:: Data ::
^^^^
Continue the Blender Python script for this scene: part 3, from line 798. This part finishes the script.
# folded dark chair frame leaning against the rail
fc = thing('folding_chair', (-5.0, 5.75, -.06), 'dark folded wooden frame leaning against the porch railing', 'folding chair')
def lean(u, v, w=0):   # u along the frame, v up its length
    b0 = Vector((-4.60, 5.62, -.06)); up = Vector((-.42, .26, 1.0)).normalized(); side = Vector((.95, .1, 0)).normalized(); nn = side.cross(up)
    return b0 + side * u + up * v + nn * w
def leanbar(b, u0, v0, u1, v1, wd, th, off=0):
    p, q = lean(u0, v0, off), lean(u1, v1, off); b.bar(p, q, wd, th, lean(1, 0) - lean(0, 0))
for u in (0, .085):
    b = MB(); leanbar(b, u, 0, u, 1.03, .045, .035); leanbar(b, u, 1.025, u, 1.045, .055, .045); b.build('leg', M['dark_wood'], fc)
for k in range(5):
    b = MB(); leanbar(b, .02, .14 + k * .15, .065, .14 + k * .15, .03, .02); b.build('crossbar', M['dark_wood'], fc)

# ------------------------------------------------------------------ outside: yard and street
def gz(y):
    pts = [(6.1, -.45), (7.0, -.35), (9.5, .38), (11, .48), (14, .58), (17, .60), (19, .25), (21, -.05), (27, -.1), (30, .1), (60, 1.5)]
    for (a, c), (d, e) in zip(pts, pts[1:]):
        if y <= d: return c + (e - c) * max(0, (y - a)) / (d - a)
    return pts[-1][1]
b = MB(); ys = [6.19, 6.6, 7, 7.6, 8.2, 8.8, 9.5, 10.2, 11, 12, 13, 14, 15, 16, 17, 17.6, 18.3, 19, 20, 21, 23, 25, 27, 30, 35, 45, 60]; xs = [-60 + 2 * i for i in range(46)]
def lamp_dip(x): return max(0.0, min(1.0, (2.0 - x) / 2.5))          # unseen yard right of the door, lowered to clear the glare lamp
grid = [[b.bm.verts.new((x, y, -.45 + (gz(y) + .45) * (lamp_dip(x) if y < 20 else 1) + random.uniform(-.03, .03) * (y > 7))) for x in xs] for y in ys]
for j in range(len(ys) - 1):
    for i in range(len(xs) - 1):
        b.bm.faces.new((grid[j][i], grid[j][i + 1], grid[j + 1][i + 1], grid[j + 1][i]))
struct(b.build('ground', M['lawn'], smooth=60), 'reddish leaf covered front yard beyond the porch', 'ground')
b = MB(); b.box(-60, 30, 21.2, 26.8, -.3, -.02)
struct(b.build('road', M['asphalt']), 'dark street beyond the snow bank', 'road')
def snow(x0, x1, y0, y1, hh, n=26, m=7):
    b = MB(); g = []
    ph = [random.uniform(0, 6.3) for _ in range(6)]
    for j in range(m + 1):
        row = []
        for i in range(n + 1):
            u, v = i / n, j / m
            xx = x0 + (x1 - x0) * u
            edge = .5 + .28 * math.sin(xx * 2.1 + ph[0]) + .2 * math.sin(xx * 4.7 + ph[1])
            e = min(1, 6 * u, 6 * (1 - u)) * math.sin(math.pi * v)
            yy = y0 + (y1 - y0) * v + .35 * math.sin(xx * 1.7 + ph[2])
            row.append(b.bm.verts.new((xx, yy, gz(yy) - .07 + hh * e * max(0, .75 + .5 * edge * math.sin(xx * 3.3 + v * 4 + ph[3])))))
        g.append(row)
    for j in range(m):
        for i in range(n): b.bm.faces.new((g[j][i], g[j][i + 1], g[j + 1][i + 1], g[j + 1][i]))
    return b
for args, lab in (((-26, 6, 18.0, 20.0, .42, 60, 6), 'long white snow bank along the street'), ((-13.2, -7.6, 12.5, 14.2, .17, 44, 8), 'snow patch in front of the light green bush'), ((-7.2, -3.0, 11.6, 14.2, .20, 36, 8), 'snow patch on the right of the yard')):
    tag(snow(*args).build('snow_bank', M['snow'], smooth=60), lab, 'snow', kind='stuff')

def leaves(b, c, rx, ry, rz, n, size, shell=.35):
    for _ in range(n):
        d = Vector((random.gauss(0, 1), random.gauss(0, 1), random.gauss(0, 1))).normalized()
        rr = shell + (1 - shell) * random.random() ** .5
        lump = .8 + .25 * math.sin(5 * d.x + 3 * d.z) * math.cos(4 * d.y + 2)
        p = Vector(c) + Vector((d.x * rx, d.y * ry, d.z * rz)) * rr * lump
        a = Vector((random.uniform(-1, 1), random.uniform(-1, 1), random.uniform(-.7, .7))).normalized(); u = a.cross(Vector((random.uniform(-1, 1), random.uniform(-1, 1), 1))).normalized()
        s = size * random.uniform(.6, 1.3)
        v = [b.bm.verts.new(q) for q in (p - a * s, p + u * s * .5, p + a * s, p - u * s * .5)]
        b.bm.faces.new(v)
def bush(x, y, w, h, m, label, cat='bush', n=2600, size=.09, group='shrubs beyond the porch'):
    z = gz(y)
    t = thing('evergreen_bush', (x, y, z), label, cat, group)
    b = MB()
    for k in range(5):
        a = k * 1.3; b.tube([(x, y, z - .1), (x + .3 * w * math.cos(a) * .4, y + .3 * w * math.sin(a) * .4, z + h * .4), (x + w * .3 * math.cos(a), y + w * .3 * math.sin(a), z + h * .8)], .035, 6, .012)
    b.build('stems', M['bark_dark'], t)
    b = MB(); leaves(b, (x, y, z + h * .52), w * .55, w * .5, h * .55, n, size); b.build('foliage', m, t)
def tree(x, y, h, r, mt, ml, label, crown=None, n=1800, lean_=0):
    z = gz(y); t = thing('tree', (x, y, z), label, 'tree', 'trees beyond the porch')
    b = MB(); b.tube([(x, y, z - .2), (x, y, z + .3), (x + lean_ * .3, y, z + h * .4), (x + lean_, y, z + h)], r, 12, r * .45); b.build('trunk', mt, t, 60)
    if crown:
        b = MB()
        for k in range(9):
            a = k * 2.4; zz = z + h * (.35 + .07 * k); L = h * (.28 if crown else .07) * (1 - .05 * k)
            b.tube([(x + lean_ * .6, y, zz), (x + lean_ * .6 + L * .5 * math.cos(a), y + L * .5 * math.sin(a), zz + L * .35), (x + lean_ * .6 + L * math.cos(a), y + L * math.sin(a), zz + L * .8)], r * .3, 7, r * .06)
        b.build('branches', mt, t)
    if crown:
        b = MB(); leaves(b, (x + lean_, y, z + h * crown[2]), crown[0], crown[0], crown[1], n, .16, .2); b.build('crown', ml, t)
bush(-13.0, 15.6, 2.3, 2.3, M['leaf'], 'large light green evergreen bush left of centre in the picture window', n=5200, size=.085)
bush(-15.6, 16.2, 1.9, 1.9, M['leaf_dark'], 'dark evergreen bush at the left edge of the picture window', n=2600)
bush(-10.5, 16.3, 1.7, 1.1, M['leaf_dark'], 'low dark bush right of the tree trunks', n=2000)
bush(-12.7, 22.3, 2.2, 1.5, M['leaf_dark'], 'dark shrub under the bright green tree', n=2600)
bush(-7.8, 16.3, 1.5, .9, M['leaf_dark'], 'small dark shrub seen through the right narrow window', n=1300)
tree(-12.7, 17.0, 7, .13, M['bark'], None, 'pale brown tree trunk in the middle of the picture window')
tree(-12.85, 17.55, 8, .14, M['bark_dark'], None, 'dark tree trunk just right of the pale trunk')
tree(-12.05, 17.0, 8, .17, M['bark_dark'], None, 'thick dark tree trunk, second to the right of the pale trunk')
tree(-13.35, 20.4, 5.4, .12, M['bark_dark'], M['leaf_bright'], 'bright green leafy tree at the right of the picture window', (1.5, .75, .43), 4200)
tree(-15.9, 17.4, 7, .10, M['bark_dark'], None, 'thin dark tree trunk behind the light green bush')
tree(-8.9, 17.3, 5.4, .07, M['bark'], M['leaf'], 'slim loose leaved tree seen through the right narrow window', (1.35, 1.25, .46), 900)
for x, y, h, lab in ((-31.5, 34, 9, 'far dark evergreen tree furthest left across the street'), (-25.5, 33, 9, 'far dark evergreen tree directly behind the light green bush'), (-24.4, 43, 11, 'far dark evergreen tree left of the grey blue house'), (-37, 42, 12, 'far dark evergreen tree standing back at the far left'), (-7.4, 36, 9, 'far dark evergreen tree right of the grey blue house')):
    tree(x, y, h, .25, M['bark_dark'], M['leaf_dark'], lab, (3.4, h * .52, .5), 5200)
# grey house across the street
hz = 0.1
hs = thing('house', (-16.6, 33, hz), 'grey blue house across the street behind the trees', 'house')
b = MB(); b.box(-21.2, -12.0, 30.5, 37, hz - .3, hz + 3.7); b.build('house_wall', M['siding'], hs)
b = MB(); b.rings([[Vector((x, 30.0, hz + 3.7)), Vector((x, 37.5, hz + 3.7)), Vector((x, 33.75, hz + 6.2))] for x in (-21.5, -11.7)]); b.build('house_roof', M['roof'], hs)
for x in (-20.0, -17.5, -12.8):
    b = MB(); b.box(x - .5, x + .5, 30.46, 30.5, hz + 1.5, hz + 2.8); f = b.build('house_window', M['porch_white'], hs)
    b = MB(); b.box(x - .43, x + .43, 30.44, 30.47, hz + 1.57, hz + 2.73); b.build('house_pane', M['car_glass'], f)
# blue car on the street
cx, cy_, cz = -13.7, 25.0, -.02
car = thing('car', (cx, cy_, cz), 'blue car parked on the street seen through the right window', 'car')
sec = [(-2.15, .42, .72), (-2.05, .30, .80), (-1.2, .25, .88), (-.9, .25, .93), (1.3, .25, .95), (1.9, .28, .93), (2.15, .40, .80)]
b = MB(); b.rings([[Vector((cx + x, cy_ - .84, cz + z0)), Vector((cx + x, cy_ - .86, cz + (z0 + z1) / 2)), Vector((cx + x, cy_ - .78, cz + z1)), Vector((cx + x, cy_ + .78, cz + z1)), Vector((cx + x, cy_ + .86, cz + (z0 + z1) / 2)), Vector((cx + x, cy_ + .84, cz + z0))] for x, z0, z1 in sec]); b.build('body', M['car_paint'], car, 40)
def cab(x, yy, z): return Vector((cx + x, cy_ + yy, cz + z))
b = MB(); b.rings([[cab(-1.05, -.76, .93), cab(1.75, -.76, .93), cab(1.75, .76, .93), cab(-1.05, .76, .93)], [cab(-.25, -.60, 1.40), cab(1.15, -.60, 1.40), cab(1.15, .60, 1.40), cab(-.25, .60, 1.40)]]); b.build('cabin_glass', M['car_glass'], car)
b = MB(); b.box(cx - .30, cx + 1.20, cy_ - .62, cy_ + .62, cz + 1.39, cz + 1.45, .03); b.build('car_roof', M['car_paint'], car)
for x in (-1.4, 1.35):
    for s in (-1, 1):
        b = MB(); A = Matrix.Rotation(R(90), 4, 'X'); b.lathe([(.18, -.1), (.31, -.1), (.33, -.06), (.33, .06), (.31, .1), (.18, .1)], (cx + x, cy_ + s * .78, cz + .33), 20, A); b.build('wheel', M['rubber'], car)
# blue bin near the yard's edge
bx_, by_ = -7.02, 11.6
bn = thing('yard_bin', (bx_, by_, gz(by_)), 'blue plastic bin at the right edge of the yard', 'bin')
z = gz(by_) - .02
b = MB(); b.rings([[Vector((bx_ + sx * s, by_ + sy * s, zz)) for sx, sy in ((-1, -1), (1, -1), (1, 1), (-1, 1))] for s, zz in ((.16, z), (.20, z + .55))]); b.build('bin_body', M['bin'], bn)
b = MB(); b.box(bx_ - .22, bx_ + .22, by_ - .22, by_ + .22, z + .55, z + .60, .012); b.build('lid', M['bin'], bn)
^^^^
:: To be done ::
Only the lines from the start of the data to the line holding "b = MB(); leanbar(b, .02, .14" are wanted; return them exactly, both ends included.

:: Exercise output ::
Continue the Blender Python script for this scene: part 3, from line 798. This part finishes the script.
# folded dark chair frame leaning against the rail
fc = thing('folding_chair', (-5.0, 5.75, -.06), 'dark folded wooden frame leaning against the porch railing', 'folding chair')
def lean(u, v, w=0):   # u along the frame, v up its length
    b0 = Vector((-4.60, 5.62, -.06)); up = Vector((-.42, .26, 1.0)).normalized(); side = Vector((.95, .1, 0)).normalized(); nn = side.cross(up)
    return b0 + side * u + up * v + nn * w
def leanbar(b, u0, v0, u1, v1, wd, th, off=0):
    p, q = lean(u0, v0, off), lean(u1, v1, off); b.bar(p, q, wd, th, lean(1, 0) - lean(0, 0))
for u in (0, .085):
    b = MB(); leanbar(b, u, 0, u, 1.03, .045, .035); leanbar(b, u, 1.025, u, 1.045, .055, .045); b.build('leg', M['dark_wood'], fc)
for k in range(5):
    b = MB(); leanbar(b, .02, .14 + k * .15, .065, .14 + k * .15, .03, .02); b.build('crossbar', M['dark_wood'], fc)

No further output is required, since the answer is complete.